At the South Carolina Tea Party Coalition Convention here Saturday, Texas Sen. Ted Cruz earned his most vociferous applause from the crowd when ravaging Iran and its humiliation of the American sailors it captured last week.

“We saw this week just how profoundly dangerous it is, after Iran captures our ship, after they attempt to humiliate our sailors, what does Barack Obama do? Turns around and wants to give the Ayatollah Khamenei $100 billion,” Cruz declared.

“I’ll tell you this: If I’m elected president, our sailors will never be alone,” he added to loud and sustained applause.

The announcement that the four long-detained Americans were finally being released occurred just hours before Cruz delivered his speech. While Cruz said he was happy the four Americans were finally coming home, he expressed consternation over the circumstances of their release, calling the prisoner swap a “false moral equivalency.”

“While we celebrate their return, this deal servers as a piece of propaganda for both Iran and the Obama administration,” he said.

Speaking at the same event a couple hours later, Republican presidential frontrunner Donald Trump also hammered the recently announced prisoner swap, while simultaneously claiming partial credit for the release of the Americans.

“We give them essentially 22 people – 21, 22 people. These are people who really did have problems. And we are getting back four people that didn’t do anything wrong,” he said.

“That’s the way we negotiate,” he lamented. “That’s the way we negotiate. It’s so sad. It’s so sad.”

Elsewhere, Florida Sen. Marco Rubio claimed the prisoner swap would only put more Americans in danger.

“Our enemies now know that if you can capture an American, you can get something meaningful in exchange for it,” he said on NBC’s “Meet the Press” Sunday.

Of all the GOP contenders, only Kentucky Sen. Rand Paul spoke positively about the Obama administration’s dealings with Iran.

“It was done, I think, because even though Iran is a country with very limited freedom, we were willing to negotiate,” Paul said of the prisoner swap while campaigning in New Hampshire Saturday. “It goes to temperament. All the other Republicans are telling you — rip up that agreement. I say, ‘Really? Don’t we want to see if it works first?’”

As he often is on national security matters, Paul was by far the exception among his Republican compatriots. Most GOP presidential contenders appear to believe the issue of Iran, and especially its humiliation of American troops in possible violation of the Geneva Convention, is a potent one among GOP voters.

That’s why at Thursday’s GOP debate, despite being asked about an economic issue as the very first question, Cruz immediately turned to Iran’s capture of the American sailors. Trump centered his closing statement at the debate around the incident.

“I stood yesterday with 75 construction workers.
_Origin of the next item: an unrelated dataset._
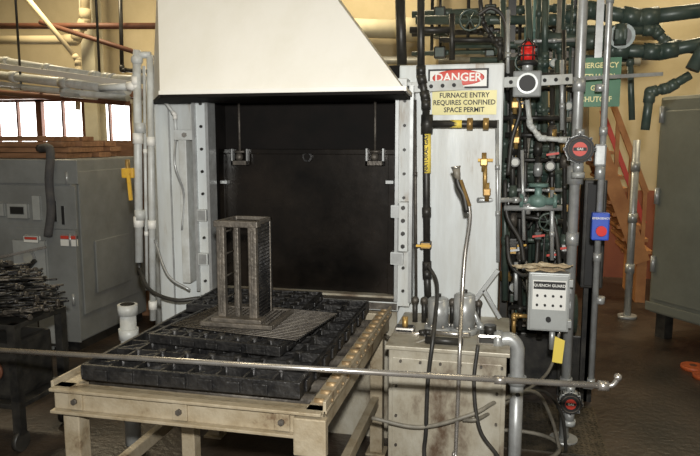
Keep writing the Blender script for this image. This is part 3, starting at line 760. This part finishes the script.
p=PY(538,201,3.85); b.sph(p,.05,'greenl',14,(1.1,.8,.8)); b.cyl(p-Vector((.1,0,0)),p+Vector((.1,0,0)),.022,'greenl'); b.cyl(p,p+Vector((0,0,.09)),.02,'greenl'); b.cyl(p+Vector((0,0,.08)),p+Vector((0,0,.1)),.055,'greenl',18)
for s_ in (-.09,.09): b.cyl(p+Vector((s_-.01,0,0)),p+Vector((s_+.01,0,0)),.04,'greenl')
b.done()
b = B('gas_cock_valves')
for (u,v,y) in ((515,128,3.95),(516,140,3.95),(487,192,3.66),(552,196,3.95),(484,162,3.66),(515,105,3.9)):
    p=PY(u,v,y); b.box(p-Vector((.02,.03,.02)),p+Vector((.02,.02,.02)),'brass',.006); b.cyl(p-Vector((0,0,.05)),p+Vector((0,0,.05)),.013,'brass')
p=PY(485,162,3.66); q=PY(485,195,3.66); b.cyl(p,q,.012,'brass'); b.beam(PY(478,160,3.64),PY(493,160,3.64),.015,.015,'yel')
b.done()
b = B('handwheel_valve')
for (u,v,y,r) in ((548,222,3.95,.05),(470,20,4.1,.06),(524,62,4.0,.05)):
    p=PY(u,v,y)
    b.tube([p+Vector((r*math.cos(k*.524),0,r*math.sin(k*.524))) for k in range(12)],.007,'green',6,closed=True)
    for k in range(3): b.cyl(p-Vector((r*math.cos(k*1.05),0,r*math.sin(k*1.05))),p+Vector((r*math.cos(k*1.05),0,r*math.sin(k*1.05))),.005,'green',6)
    b.cyl(p,p+Vector((0,.3,0)),.012,'black')
b.done()
b = B('pump_skid')
a=PY(508,300,5.2); c=PY(562,150,5.2)
b.box((a.x,5.2,0),(c.x,5.8,1.55),'black',.01)
for k in range(5): b.box((a.x+.03,5.18,.1+k*.29),(c.x-.03,5.2,.32+k*.29),'cast',.008)
p=PY(548,285,4.9); b.cyl((p.x-.2,4.9,p.z-.2),(p.x+.2,4.9,p.z-.2),.14,'green',22); b.box((p.x-.22,4.78,0),(p.x+.25,5.1,p.z-.33),'black',.01)
for k in range(8): b.cyl((p.x-.15+k*.04,4.9,p.z-.2),(p.x-.14+k*.04,4.9,p.z-.2),.15,'black',22)
b.done()
b = B('black_relay_cabinet')
a=PY(580,288,4.5); c=PY(608,180,4.5)
b.box((a.x,4.5,a.z),(c.x,4.75,c.z),'black',.01); b.box((a.x+.02,4.485,a.z+.02),(c.x-.02,4.5,c.z-.02),'ink',.004); b.box((a.x+.03,4.55,0),(a.x+.08,4.6,a.z),'black'); b.box((c.x-.08,4.55,0),(c.x-.03,4.6,a.z),'black')
b.box((c.x-.05,4.47,(a.z+c.z)/2-.06),(c.x-.035,4.485,(a.z+c.z)/2+.06),'galv'); b.done()
b = B('wooden_stair')
ys=7.6
p0=PY(600,150,ys); p1=PY(642,262,ys)
for y in (ys,ys+.8): b.beam((p0.x,y,p0.z),(p1.x,y,p1.z),.05,.16,'woodo')
for k in range(9):
    t=(k+.5)/9; c_=p0.lerp(p1,t); b.box((c_.x-.13,ys,c_.z+.02),(c_.x+.13,ys+.8,c_.z+.055),'woodo')
b.beam((p0.x,ys,p0.z+.75),(p1.x,ys,p1.z+.75),.05,.06,'woodo'); b.beam((p0.x,ys,p0.z+.42),(p1.x,ys,p1.z+.42),.03,.05,'redd')
for t in (.02,.35,.66,.98): c_=p0.lerp(p1,t); b.box((c_.x-.02,ys-.02,c_.z),(c_.x+.02,ys+.02,c_.z+.78),'woodo')
b.box((p0.x-.5,ys,p0.z-.05),(p0.x,ys+.8,p0.z+.05),'woodo'); b.box((p0.x-.5,ys+.05,0),(p0.x-.4,ys+.15,p0.z),'woodo')
b.box((p1.x-.05,ys,0),(p1.x+.05,ys+.8,p1.z+.02),'woodo')
b.done()
# large oven on the right, standing at an angle
A0=Vector((1.30,6.3)); D_=Vector((.60,-.80)).normalized()
ang=math.atan2(D_.y,D_.x); mx=Matrix.Translation((A0.x,A0.y,0))@Matrix.Rotation(ang,4,'Z')
zt=PY(645,97,6.3).z
b = B('industrial_oven')
b.box((0,0,.22),(2.6,1.4,zt),'olive',.03,mx)
b.box((.04,.0-.02,.35),(2.5,0,zt-.12),'olive',.01,mx)
for x in (.05,1.2,2.4):
    b.box((x,.05,0),(x+.1,.15,.22),'black',0,mx); b.box((x,1.2,0),(x+.1,1.3,.22),'black',0,mx)
b.box((-.02,-.02,.24),(2.62,.0,.32),'olive',.01,mx)
for z in (.6,1.2,1.9): b.cyl(mx@Vector((.05,-.03,z)),mx@Vector((.05,-.03,z+.14)),.02,'galv')
b.done()
b = B('oven_vent_pipe'); p=mx@Vector((.5,.7,zt)); b.cyl(p,(p.x,p.y,4.6),.12,'galv',20); b.cyl(p,p+Vector((0,0,.05)),.16,'galv',20); b.done()
b = B('steel_standpipe'); p=PY(637,140,6.9); b.pipe([(p.x,6.9,0),(p.x,6.9,p.z)],.035,'galv',cup=.5); b.cyl((p.x,6.9,0),(p.x,6.9,.03),.09,'galv'); b.done()
b = B('diamond_floor_plate')
b.box((-.05,3.72,0),(.62,4.45,.008),'plate')
for i in range(22):
    for j in range(23):
        x=-.03+i*.03; y=3.74+j*.031; s_=1 if (i+j)%2 else -1
        b.beam((x-.008,y-.008*s_,.009),(x+.008,y+.008*s_,.009),.004,.003,'plate')
b.done()
b = B('orange_floor_disc')
for (u,v,r) in ((693,369,.09),(704,378,.08)): p=PZ(u,v,0); b.cyl((p.x,p.y,0),(p.x,p.y,.03),r,'orange',22); b.cyl((p.x,p.y,.03),(p.x,p.y,.034),r*.3,'brown',18)
b.done()
b = B('wall_duct_run')
b.pipe([PY(300,26,8.75),PY(420,30,8.75),PY(660,30,8.75)],.12,'ceil'); b.pipe([PY(345,60,8.85),PY(640,62,8.85)],.05,'galv')
for u in (440,520,585): b.pipe([PY(u,-40,8.92),PY(u,140,8.92)],.05,'ceil')
b.done()
B('building_column').box((PY(425,0,8.4).x,8.3,0),(PY(438,0,8.4).x,8.6,4.6),'wall',.01).done()

# ================================================================ lights, world, camera
def area(name, loc, rot, size, e, col):
    l=bpy.data.lights.new(name,'AREA'); l.energy=e; l.size=size; l.color=col
    o=bpy.data.objects.new(name,l); o.location=loc; o.rotation_euler=rot; bpy.context.scene.collection.objects.link(o); return o
fl_=bpy.data.lights.new('flash','AREA'); fl_.energy=135; fl_.size=.07; fl_.color=(1,.985,.94)
o=bpy.data.objects.new('camera_flash',fl_); o.location=(.03,-.05,1.98); o.rotation_euler=(R(84),0,YAW); bpy.context.scene.collection.objects.link(o)
for k,(x,y,e) in enumerate(((-5.5,7,125),(-2,7.6,95),(2,7.3,88),(-2.2,1.5,24),(3,3,24))):  # unseen overhead area lights, added as warm ambient fill for the room
    area('ceiling_fill_%d'%k,(x,y,4.5),(0,0,0),1.0,e,(1,.85,.57))
w=bpy.data.worlds.new('world'); bpy.context.scene.world=w; w.use_nodes=True
w.node_tree.nodes['Background'].inputs[0].default_value=(1,.95,.87,1); w.node_tree.nodes['Background'].inputs[1].default_value=.23
cd=bpy.data.cameras.new('camera'); cd.lens=36*F/700; cd.sensor_width=36; cd.clip_start=.05
co=bpy.data.objects.new('camera',cd); co.location=CAM; co.rotation_euler=(R(90)-PITCH,0,YAW)
bpy.context.scene.collection.objects.link(co); bpy.context.scene.camera=co
bpy.context.scene.view_settings.view_transform='Standard'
They’re tough, they’re strong, they’re great people. Half of them had tears pouring down their face,” he said. “They were watching the humiliation of our young ten sailors, sitting on the floor with their knees in a begging position, their hands up, Iranian wise guys having guns to their heads. It was a terrible sight – a terrible sight.”

Cruz even predicted Saturday at the tea party convention that the image of the 10 captured American sailors would define President Obama’s failed foreign policy legacy.

“And I will tell you that image, 10 brave sailors forced to their knees — that image will summarize the failures of the Obama administration foreign policy more powerfully than any image from the last seven years,” Cruz said.